La Cassazione con la sentenza 19219/2017 depositata ieri ha fornito un importante chiarimento sul punto. I giudici di legittimità hanno innanzitutto rilevato che la norma (articolo 55 del Tuir) prevede la tassazione della «sopravvenuta insussistenza di passività iscritte in precedenti esercizi». L’insussistenza delle passività va intesa come «sopravvenuta» in tutti i casi in cui per qualsiasi ragione, la posizione debitoria debba ritenersi cessata divenendo una posta attiva assoggettabile a tassazione. Secondo quanto precisato dalla Cassazione, però, è irrilevante a tal fine, la passività fittizia, cioè inesistente, poiché la sopravvenienza attiva si realizza solo venendo meno successivamente una passività effettivamente esistente. La norma, infatti, dà valenza all’eliminazione di una passività fittizia solo per decisione discrezionale del contribuente.

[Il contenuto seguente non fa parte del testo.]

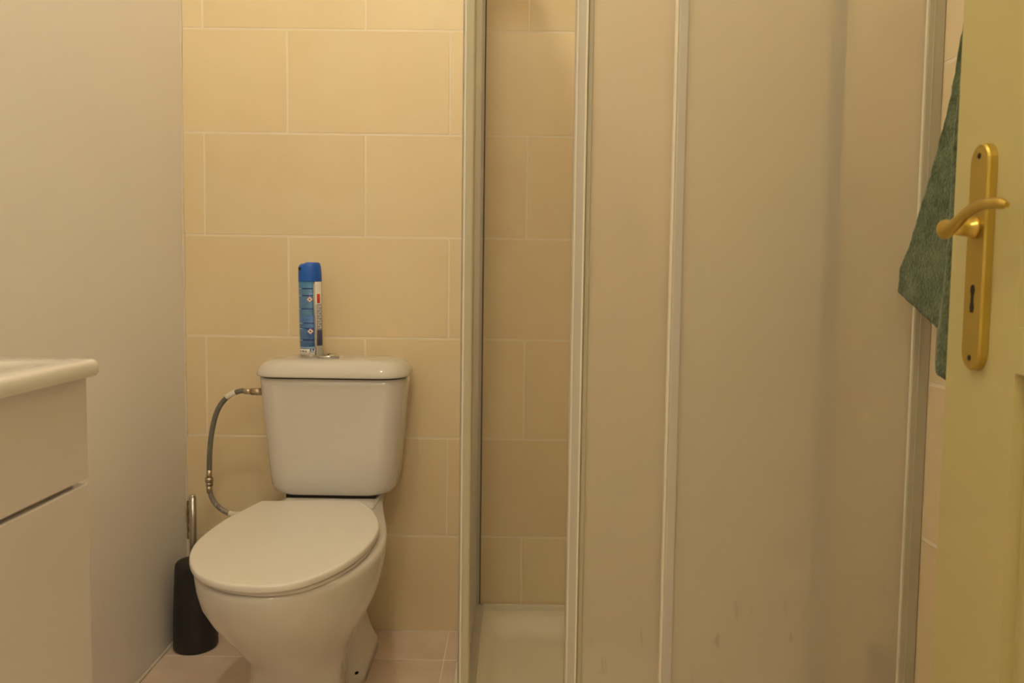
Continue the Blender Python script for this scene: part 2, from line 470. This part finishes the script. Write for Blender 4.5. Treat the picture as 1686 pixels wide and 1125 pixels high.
# lock plate
PA, PZ0, PZ1, PW2, PT = 0.076, 0.836, 1.0735, 0.0205, 0.0092
def plate_ring(n, s):
    pts = []
    r = PW2 - s
    for i in range(13):
        a = math.pi * i / 12; pts.append(dp(PA + r * math.cos(a), n, PZ1 - PW2 + r * math.sin(a)))
    for i in range(13):
        a = math.pi + math.pi * i / 12; pts.append(dp(PA + r * math.cos(a), n, PZ0 + PW2 + r * math.sin(a)))
    return pts
plate = loft('lock_plate', [plate_ring(0.0003, 0), plate_ring(PT - 0.002, 0.0), plate_ring(PT, 0.0018)], 'brass_plate', door, smooth=False)
plate['label'] = 'long brushed brass lock plate with rounded ends'
def disc(name, a, z, r, n0, n1, mat, parent, seg=16, sz=1.0):
    rings = [[dp(a + r * math.cos(2 * math.pi * i / seg), n, z + r * sz * math.sin(2 * math.pi * i / seg)) for i in range(seg)] for n in (n0, n1)]
    return loft(name, rings, mat, parent, smooth=False)
for z in (PZ1 - 0.013, PZ0 + 0.013): disc('screw', PA, z, 0.0032, PT - 0.001, PT + 0.0006, 'dark', plate)
# keyhole: round top and slot
kh = []
for n in (PT - 0.001, PT + 0.0004):
    ring = []
    for i in range(11):
        a = math.radians(-50 + 280 * i / 10); ring.append(dp(PA + 0.0048 * math.cos(a), n, 0.9205 + 0.0060 * math.sin(a)))
    for q in ((-0.0028, 0.909), (-0.0045, 0.902), (-0.0030, 0.897), (0.0030, 0.897), (0.0045, 0.902), (0.0028, 0.909)):
        ring.append(dp(PA + q[0], n, q[1]))
    kh.append(ring)
loft('keyhole', kh, 'dark', plate, smooth=False)
# lever: neck out of the plate, wavy lever running back towards the hinges
HZ = 0.989
lp_ = catmull([dp(PA - 0.010, 0.036, HZ - 0.0045), dp(PA + 0.000, 0.0355, HZ - 0.0035), dp(PA + 0.014, 0.035, HZ + 0.0005), dp(PA + 0.032, 0.034, HZ + 0.0085),
             dp(PA + 0.056, 0.033, HZ + 0.0150), dp(PA + 0.082, 0.031, HZ + 0.0155), dp(PA + 0.104, 0.029, HZ + 0.0120)], 6)
lr = []
for i in range(len(lp_)):
    t = i / (len(lp_) - 1)
    lr.append(lerp_tab([(0, 0.0104), (0.06, 0.0106), (0.16, 0.0088), (0.28, 0.0068), (0.5, 0.0058), (0.75, 0.0052), (0.93, 0.0056), (1.0, 0.0030)], t))
lever = tube('door_lever', lp_, lr, 'brass', door, seg=18, up=(0, 0, 1), flat=0.85)
sharp(lever, 50)
lever['label'] = 'wavy brass lever handle'
tube('lever_neck', [dp(PA, PT - 0.001, HZ - 0.003), dp(PA, 0.013, HZ - 0.003), dp(PA, 0.016, HZ - 0.003), dp(PA + 0.001, 0.024, HZ - 0.003), dp(PA + 0.003, 0.034, HZ - 0.002)],
     [0.0115, 0.0115, 0.0095, 0.0085, 0.0082], 'brass', lever, up=(0, 0, 1), seg=18)
disc('grub_screw', PA + 0.004, HZ - 0.004, 0.0030, 0.0240, 0.0335, 'dark', lever)

# ---------------------------------------------------------------- green towel on a hook on the right wall
hook = thing('wall_hook', 'small white hook on the right wall holding the towel', 'hook', (XR - 0.0005, 1.037, 1.485))
lathe_pts = []
disc_r = [[(0.0 - d, 0.016 * math.cos(2 * math.pi * i / 20), 0.016 * math.sin(2 * math.pi * i / 20)) for i in range(20)] for d in (0.0, 0.006)]
loft('hook_base', disc_r, 'white_print', hook, smooth=False)
tube('hook_arm', catmull([(-0.004, 0, 0), (-0.022, 0, -0.004), (-0.036, 0, 0.0), (-0.042, 0, 0.014)], 5), 0.0045, 'white_print', hook, up=(0, 1, 0))

# flare of the cloth from the hook to its hem, and the hem itself with its folds
flare = [(0.0, 0.0), (0.10, 0.10), (0.25, 0.235), (0.345, 0.295), (0.51, 0.389), (0.72, 0.605), (0.87, 0.826), (0.935, 0.985), (1.0, 1.0)]
HOOK = (XR - 0.040, 1.037, 1.487)
hemx = [(0, 0.600), (0.08, 0.606), (0.20, 0.613), (0.28, 0.614), (0.33, 0.596), (0.36, 0.578), (0.40, 0.571), (0.50, 0.585), (0.62, 0.618), (0.75, 0.600), (0.88, 0.622), (1.0, 0.606)]
hemy = [(0, 1.245), (0.03, 1.238), (0.20, 1.140), (0.28, 1.105), (0.33, 1.078), (0.36, 1.078), (0.40, 1.060), (0.50, 1.010), (0.62, 0.965), (0.75, 0.915), (0.88, 0.865), (1.0, 0.835)]
hemz = [(0, 0.911), (0.03, 0.905), (0.20, 0.858), (0.28, 0.842), (0.33, 0.826), (0.36, 0.822), (0.40, 0.803), (0.50, 0.785), (0.62, 0.790), (0.75, 0.815), (0.88, 0.850), (1.0, 0.89)]
NU, NV = 96, 64
bm = bmesh.new(); g = []
for j in range(NV + 1):
    v = j / NV; row = []
    for i in range(NU + 1):
        u = i / NU
        f = lerp_tab(flare, v); fx = min(1.0, v * 1.7) * (2 - min(1.0, v * 1.7))
        X = HOOK[0] + (lerp_tab(hemx, u) - HOOK[0]) * fx + 0.0015 * math.sin(14 * v + 9 * u)
        Y = HOOK[1] + (lerp_tab(hemy, u) - HOOK[1]) * f + 0.003 * (u - 0.5)
        Z = HOOK[2] + (lerp_tab(hemz, u) - HOOK[2]) * v
        row.append(bm.verts.new((min(X, XR - 0.012), Y, Z)))
    g.append(row)
for j in range(NV):
    for i in range(NU):
        bm.faces.new((g[j][i], g[j][i + 1], g[j + 1][i + 1], g[j + 1][i]))
bmesh.ops.smooth_vert(bm, verts=[v for v in bm.verts if not v.is_boundary], factor=0.5, use_axis_x=True, use_axis_y=True, use_axis_z=True)
tw = from_bm('towel', bm, 'towel', smooth=True)
tag(tw, 'dark green terry towel hanging behind the open door', 'towel')
md = tw.modifiers.new('thick', 'SOLIDIFY'); md.thickness = 0.005; md.offset = 0
dtx = bpy.data.textures.new('pile', 'CLOUDS'); dtx.noise_scale = 0.012
dm = tw.modifiers.new('pile', 'DISPLACE'); dm.texture = dtx; dm.strength = 0.003; dm.mid_level = 0.5

# ---------------------------------------------------------------- shower
TX0, TX1, TY0, TY1, TZ = -0.128, XR - 0.0005, 1.262, YB - 0.0005, 0.066
bm = bmesh.new()
cx, cy = (TX0 + TX1) / 2, (TY0 + TY1) / 2; hx_, hy_ = (TX1 - TX0) / 2, (TY1 - TY0) / 2
bx0, bx1, by0, by1 = TX0 + 0.072, TX1 - 0.05, TY0 + 0.07, TY1 - 0.052
bcx, bcy, bhx, bhy = (bx0 + bx1) / 2, (by0 + by1) / 2, (bx1 - bx0) / 2, (by1 - by0) / 2
rings = [rrect(cx, cy, hx_ - 0.006, hy_, 0.006, 0.001), rrect(cx, cy, hx_, hy_, 0.006, 0.012), rrect(cx, cy, hx_, hy_, 0.006, TZ - 0.008), rrect(cx, cy, hx_ - 0.002, hy_, 0.006, TZ - 0.002),
         rrect(cx, cy, hx_ - 0.008, hy_ - 0.004, 0.008, TZ), rrect(bcx, bcy, bhx + 0.008, bhy + 0.008, 0.052, TZ), rrect(bcx, bcy, bhx, bhy, 0.05, TZ - 0.004),
         rrect(bcx, bcy, bhx - 0.010, bhy - 0.010, 0.045, TZ - 0.020), rrect(bcx, bcy, bhx - 0.022, bhy - 0.022, 0.04, TZ - 0.032), rrect(bcx, bcy, bhx - 0.045, bhy - 0.045, 0.03, TZ - 0.036)]
tray = tag(loft('shower_tray', rings, 'tray'), 'white low shower tray on the floor under the glass cubicle', 'shower tray')
box('caulk_bead', -0.0855, TX1 - 0.001, YB - 0.010, YB - 0.0012, TZ - 0.003, TZ + 0.012, 'alu_bright', tray, bev=0.003)

enc = thing('shower_enclosure', 'white framed shower cubicle with frosted sliding panels', 'shower cubicle', (0, 0, 0))
ET = 1.86; EB = TZ + 0.001
# corner post: bright outer bead + body
post = box('corner_post', -0.0880, -0.0745, 1.285, 1.325, EB, ET, 'alu_wall', enc, bev=0.003)
box('edge_bead', -0.0915, -0.0872, 1.290, 1.322, EB + 0.001, ET, 'alu_bright', post, bev=0.002)
# rails
box('bottom_rail', -0.0745, XR - 0.028, 1.270, 1.330, EB, EB + 0.032, 'alu', enc, bev=0.003)
box('top_rail', -0.0745, XR - 0.028, 1.268, 1.332, ET - 0.04, ET, 'alu', enc, bev=0.003)
box('bottom_rail', -0.1020, -0.0780, 1.325, YB - 0.028, EB, EB + 0.020, 'alu', enc, bev=0.002)
box('top_rail', -0.1040, -0.0740, 1.325, YB - 0.028, ET - 0.04, ET, 'alu', enc, bev=0.002)
# side panel with its wall profile
sp_ = pane('side_panel', -0.0965, -0.0925, 1.320, YB - 0.020, EB + 0.014, ET - 0.02, enc, 0)
wp = box('wall_profile', -0.1070, -0.0880, YB - 0.028, YB - 0.0008, EB, ET, 'alu', enc, bev=0.002)
box('rubber_seal', -0.0884, -0.0868, YB - 0.030, YB - 0.010, EB, ET, 'seal', wp)
# fixed front panel (outer)
fp = pane('fixed_panel', 0.256, XR - 0.020, 1.2810, 1.2848, EB + 0.014, ET - 0.02, enc, 1)
e = box('edge_profile', 0.2500, 0.2665, 1.2760, 1.2895, EB + 0.033, ET - 0.041, 'alu', fp, bev=0.0025)
box('edge_bead', 0.2455, 0.2505, 1.2765, 1.2890, EB + 0.033, ET - 0.041, 'alu_bright', fp, bev=0.002)
wp = box('wall_profile', 0.6435, XR - 0.0008, 1.272, 1.300, EB, ET, 'alu_wall', enc, bev=0.001)
box('profile_rib', 0.6515, 0.6526, 1.2710, 1.2725, EB, ET, 'alu', wp)
box('profile_rib', 0.6422, 0.6434, 1.2740, 1.2800, EB, ET, 'alu_bright', wp)
# sliding door (inner), pushed half open
sd = pane('sliding_panel', 0.100, 0.512, 1.3110, 1.3148, EB + 0.014, ET - 0.02, enc, 1)
lead = box('leading_profile', 0.0880, 0.1095, 1.3030, 1.3230, EB + 0.033, ET - 0.041, 'alu', sd, bev=0.004, seg=3)
box('profile_rib', 0.0905, 0.0928, 1.3018, 1.3036, EB + 0.034, ET - 0.042, 'alu_bright', lead)
box('profile_rib', 0.1050, 0.1078, 1.3018, 1.3036, EB + 0.034, ET - 0.042, 'alu_bright', lead)
box('glazing_strip', 0.1095, 0.1180, 1.3070, 1.3190, EB + 0.033, ET - 0.041, 'alu_wall', sd, bev=0.002)
box('trailing_profile', 0.5030, 0.5210, 1.2890, 1.3210, EB + 0.033, ET - 0.041, 'alu_wall', sd, bev=0.003)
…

Passiamo ora alla plusvalenza Irpef da Invim. La Cassazione, con l’ ordinanza 19228/2017 depositata sempre ieri, ha fornito un’interpretazione estensiva della norma prevista dal decreto internazionalizzazione secondo la quale non è possibile rettificare la plusvalenza ai fini Irpef in conseguenza di accertamenti definitivi di imposta registro.

Nella specie l’agenzia delle Entrate aveva preteso Irpef rettificando una plusvalenza in base al valore Invim dichiarato in sede di cessione di un terreno. L’articolo 5, comma 3 del decreto legislativo 147/2015 ha escluso che l’amministrazione finanziaria possa accertare, in via induttiva, la plusvalenza patrimoniale realizzata a seguito di cessione di immobile o di azienda solo sulla base del valore dichiarato, accertato o comunque definito ai fini dell’imposta di registro.

La Corte ha già avuto modo di precisare che tale norma è di interpretazione autentica e pertanto ha efficacia retroattiva (Cass. nr. 12265/2017 e 11543/2016). I giudici, confermando l’effetto retroattivo, hanno ora ritenuto che la nuova norma trovi applicazione anche per il valore utilizzato ai fini Invim, nonostante testualmente la disposizione faccia riferimento alle imposte di registro, ipotecaria e catastale. Anche ai fini Invim, infatti, la base imponibile è costituita dal valore dell’immobile, mentre per l’Irpef ciò che rileva è il corrispettivo percepito al netto dei costi. Secondo la Cassazione, il contenuto della norma è solo esemplificativo e la ratio, più generale, è fondata sulla non assimilazione della base imponibile tra diversi tipi di imposte.